I do agree very much that we should be building more nuclear power plants. We also need to be buidling new oil refineries. Those that were last built nearly 35 years ago don't have the technology that could be put into place now to make them more effecient.

Diane Singer

I agree that mass transit doesn't work if you live in rural areas, but think how much gasoline would be saved if people who live in cities would opt for taking the subway instead of driving their cars. My daughter lived in Paris and used the subway system everyday. She said that she never missed having a car.
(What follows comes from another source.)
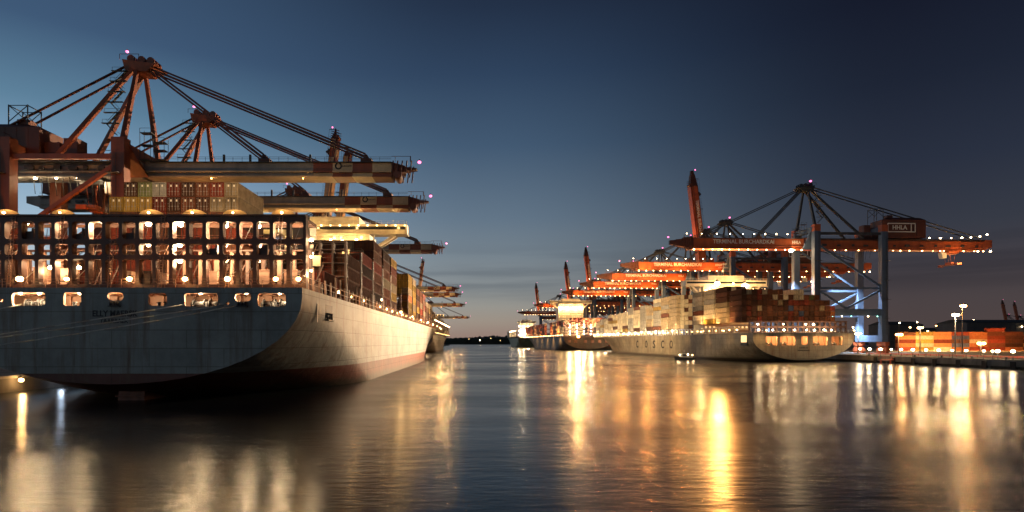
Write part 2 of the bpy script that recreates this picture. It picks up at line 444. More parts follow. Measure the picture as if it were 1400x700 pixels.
def winch(root, x, y, z):
    b = MB(); b.tube((x-.8,y,z+.9),(x+.8,y,z+.9),.45,12); b.tube((x-.9,y,z+.9),(x-.8,y,z+.9),.8,14); b.tube((x+.8,y,z+.9),(x+.9,y,z+.9),.8,14)
    b.box(x-1.2,x-.95,y-.5,y+.5,z,z+1.1); b.box(x+.95,x+1.5,y-.5,y+.5,z,z+1.2)
    b.build('mooring_winch', M['dark_steel'], root)
def bollards(root, x, y, z):
    b = MB(); b.box(x-.9,x+.9,y-.3,y+.3,z,z+.15)
    for s in (-.5,.5): b.tube((x+s,y,z+.1),(x+s,y,z+1.0),.26,10); b.tube((x+s,y,z+1.0),(x+s,y,z+1.12),.34,10)
    b.build('bollard', M['dark_steel'], root)

def lashing_mesh(x0, x1, tiers, depth, pitch=2.53, r=.42):
    """frame of plates, one rounded opening per container row and tier; every plate has depth"""
    b = MB(); n = round((x1-x0)/pitch); p = (x1-x0)/n
    for i in range(n):
        for (za,zb,ha,hb) in tiers:                      # cell and its opening
            xa, xb = x0+i*p, x0+(i+1)*p
            h = rrect(xa+.27, xb-.27, ha, hb, min(r,(hb-ha)/2-.05), 4)
            o = []
            for (x,z) in h:
                cx, cz = (xa+xb)/2, (ha+hb)/2
                ux, uz = (x-cx), (z-cz)
                k = min((xb-cx)/abs(ux) if abs(ux)>1e-6 else 1e9, ((zb-cz) if uz>0 else (cz-za))/abs(uz) if abs(uz)>1e-6 else 1e9)
                o.append((cx+ux*k, cz+uz*k))
            m = len(h)
            for j in range(m):
                q = (j+1)%m
                b.face([(o[j][0],0,o[j][1]),(o[q][0],0,o[q][1]),(h[q][0],0,h[q][1]),(h[j][0],0,h[j][1])])
                b.face([(h[j][0],depth,h[j][1]),(h[q][0],depth,h[q][1]),(o[q][0],depth,o[q][1]),(o[j][0],depth,o[j][1])])
                b.face([(h[j][0],0,h[j][1]),(h[q][0],0,h[q][1]),(h[q][0],depth,h[q][1]),(h[j][0],depth,h[j][1])])
    zt = max(t[1] for t in tiers); zz = min(t[0] for t in tiers)
    b.box(x0-.15,x1+.15,-.25,depth+.5,zt+.003,zt+.25)    # top walkway
    for xs in (x0-.15, x1): b.box(xs,xs+.147,0,depth,zz,zt)
    return b

# ------------------------------------------------------------------ left ship (nearest)
SX, SY = -54.0, 86.0
ship = tag(empty('container_ship',(SX,SY,0)), 'huge grey blue container ship with wide flat stern, moored under the striped cranes', 'ship')
HM = hull_paint('bluegrey_hull_paint', (.34,.36,.34), (.15,.03,.018), 4.4)
def px(x): return (x-655)*SY/800-SX           # photo column -> metres across the stern
def pz(y): return H+(468-y)*SY/800
holes = [(px(16),px(62),pz(418),pz(400),.5),(px(87),px(111),pz(418),pz(400),.4),(px(147),px(169),pz(410.5),pz(400),.5),
 (px(203),px(228),pz(418),pz(401),.4),(px(252),px(298),pz(419),pz(401),.5),(px(321),px(343),pz(412),pz(401),.5),(px(352),px(391),pz(419),pz(401),.5),
 (px(-30),px(-8),pz(418),pz(401),.5),(px(309),px(313.5),pz(417),pz(412.5),.2),(px(0),px(5),pz(413.5),pz(408.5),.22)]
hull(ship, dict(L=372,B=28,zd=17.05,zb=2.8,zk=15.5,holes=holes,sheer=5,run=85), HM, M['deckred'])
mooring_room(ship, 27.2, 13.9, 16.75, 9, [px(x) for x in (18,44,58,100,165,268,332,378)], 1500)
for x in (28,50,262,285,360,384): winch(ship, px(x), 2.6, 13.9)
for x in (36,98,215,332,372): bollards(ship, px(x), 1.4, 13.9)
for cx in (158,332):                                     # twin chocks hung below two of the openings
    b = MB()
    for s in (-6,-1.5,3):
        b.tube((px(cx+s+1),-.35,pz(418)),(px(cx+s+1),-.35,pz(412.5)),.2,10)
    b.box(px(cx-8),px(cx+7),-.5,-.005,pz(419.5),pz(418.2)); b.build('roller_chock', M['dark_steel'], ship)
b = MB(); b.hexa([(-2.2,4,-4),(2.2,4,-4),(2.6,14,-4),(-2.6,14,-4),(-1.9,5.5,4.2),(1.9,5.5,4.2),(2.2,13,4.4),(-2.2,13,4.4)])
b.box(-2.25,2.25,4.4,5.2,.55,.75); b.build('rudder', M['bronze'], ship)
mz = lambda x,y,z: Matrix(((1,0,0,x),(0,0,-1,y),(0,1,0,z),(0,0,0,1)))
text('lettering','ELLY MAERSK',1.25,.02,M['letter_dark'],ship,mz(px(157),-.03,pz(429)),6.6)
text('lettering','TAARBAEK',.9,.02,M['letter_dark'],ship,mz(px(156),-.03,pz(439)),4.2)
# the stern lashing bridge: three tiers of rounded openings
TI = [(17.1,21.85,17.75,21.55),(21.85,24.15,22.15,23.85),(24.15,28.0,24.55,27.2)]
lx0, lx1 = -27.9, 27.75
lashing_mesh(lx0, lx1, TI, 1.1).build('lashing_bridge', M['lash'], ship, (0,2.2,0))
b = MB()
for z in (25.35,25.0,22.9,19.0,18.4):
    b.bar((lx0,3.45,z),(lx1,3.45,z),.07)
for i in range(23):
    x = lx0+i*2.53; b.bar((x,3.5,17.1),(x,3.5,27.6),.22)
    if i%2: b.bar((x,3.5,24.7),(x+2.4,3.5,25.1),.12,.14)
    if i%3==1: b.bar((x+.6,3.5,21.9),(x+1.5,3.5,24),.1,.1); 
b.build('walkway_rail', M['pink'], ship)
GR_ = random.Random(5)
for i in (1,4,7,10,13,17,20):                            # ladders between the walkways
    b = MB(); x = lx0+i*2.53+.7
    for za,zb_ in ((17.2,22.0),(22.0,24.3),(24.3,28.0)):
        if GR_.random()<.3: continue
        for q in (0,.5): b.bar((x+q,2.0,za),(x+q+.3,2.1,zb_),.09)
        z = za+.3
        while z < zb_: b.bar((x,2.0,z),(x+.7,2.05,z),.06); z += .4
        x += .25
    b.build('ladder', M['pink'], ship)
for i in (2,5,8,11,12,16,19):                            # blank plates and boxes hung in some bays
    b = MB(); x = lx0+i*2.53; k = i%3
    za = (17.9,22.2,24.6)[k]
    b.box(x+.4,x+1.2+.6*GR_.random(),2.9,3.2,za,za+.9+.6*GR_.random()); b.box(x+1.5,x+1.75,2.6,3.1,za,za+1.7); b.tube((x+2.1,2.7,za-.3),(x+2.1,2.7,za+1.9),.07,6)
    b.build('junction_box', M['lash'], ship)
def rod(p,q,w):
    b = MB(); b.bar(p,q,w); b.build('lashing_rod', M['white'], ship)
# lashing rods stowed across the frames
for i in range(22):
    x = lx0+i*2.53+.4
    for za,h in ((22.2,1.6),(24.6,2.3)):
        if GR_.random()<.55: rod((x+GR_.random()*.5,3.0,za),(x+.6+GR_.random(),3.0,za+h*GR_.uniform(.6,1)),.07)
    if GR_.random()<.5: rod((x,2.9,18.0+GR_.random()),(x+1.7,2.9,18.2+2.5*GR_.random()),.08)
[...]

And when we visited her there, I was really surprised at how easy, and quick, it was to get wherever we needed to go.


Your desire to drill here and lower gas prices is pretty much anathema to developing oil replacing technology. No one is going to spend money to research and develop technology to replace oil if oil is cheap and abundant.

Politically, I have no problem using up the rest of the world's oil reserves before our own, call it an insurance policy. ;)


My habits went to minimum driving when it hit 2.00 a gallon.

This is killing the poor, so why the party that claims to be for the poor won't cut the price of gas by 75 cents a gallon by suspending the regressive gas tax, raises questions about their intentions.


I should also point out that in the northern areas, snow requires ground clearance, which is what SUVs (except for minivans) have, (snow isn't plowed til it is at least 4" deep, and it isn't plowed down to the pavement) and that buying an electric (and thus paying through the nose for electricity produced with fossil fuels) or a hybrid is far beyond the means of most of the middle-class, let alone the poor.

The extreme parochial thinking of the beltway bandits and bicoastals shows in the MSM (and elsewhere) on this issue.

Grizzly Bear Mom

I drive to the train daily for my commute and am astounded that people sit in the lots with their cars running when its neither cold or hot! Growing up as a farm kid I've always been frugal about everything including water use. I agree that cars should be banned or heavily taxed in cities to support mass transit. I even used mass transit in Korea and Japan. However in my neighborhood we've banned clothes lines, our compost piles are inspected to ensure they don't ... what? We disdain our environment-I wonder how God will hold us accountable for it.